CEO Rory Mackey said the fund’s residential assets promised more growth in future but a number of assets in the subsector were being held back by tough economic conditions.

"We are committed to shareholder returns. So we need to rebalance and diversify our residential exposure and not just grow it. Part of this includes disposing of those of the inner-city assets which may face a problem like crime and then acquiring suburban residential."

Residential like-for-like growth amounted to 4.2%, negatively affected by residential vacancies, which rose 3.7%.

Retail had been its strongest performer and neighbourhood and convenience centres had been resilient.
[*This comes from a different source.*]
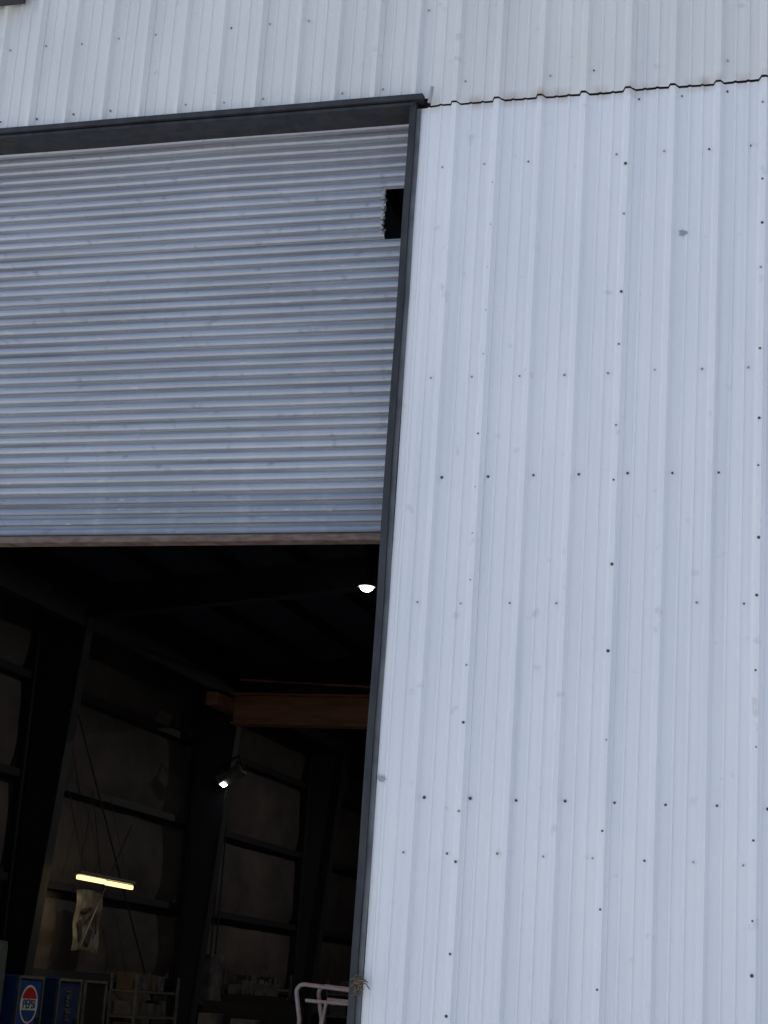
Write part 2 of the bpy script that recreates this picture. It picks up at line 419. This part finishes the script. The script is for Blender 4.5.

Retail net property income growth of 19.7% was underpinned by tenant retention of 92.0%, weighted-average lease escalations of 7.6%, positive reversions of 6.6% and acquisitions contributing 8.3%.

The retail like-for-like, excluding the developments portfolio, grew 6.0%. Industrial like-for-like portfolio growth of 4.0% was supported by 8.0% rental escalations, tenant retention of 82.1%, flat reversions and 1.0% fewer vacancies.

Kelly Hook, an investment analyst at Metope Investment Managers, said the company delivered a solid performance on its traditional portfolio but the results from its residential affordable housing company subsidiary were disappointing.

"The retail portfolio in particular performed well. The company continues to look for avenues to strengthen and diversify their income streams, including an investment into the self-storage sector," she said.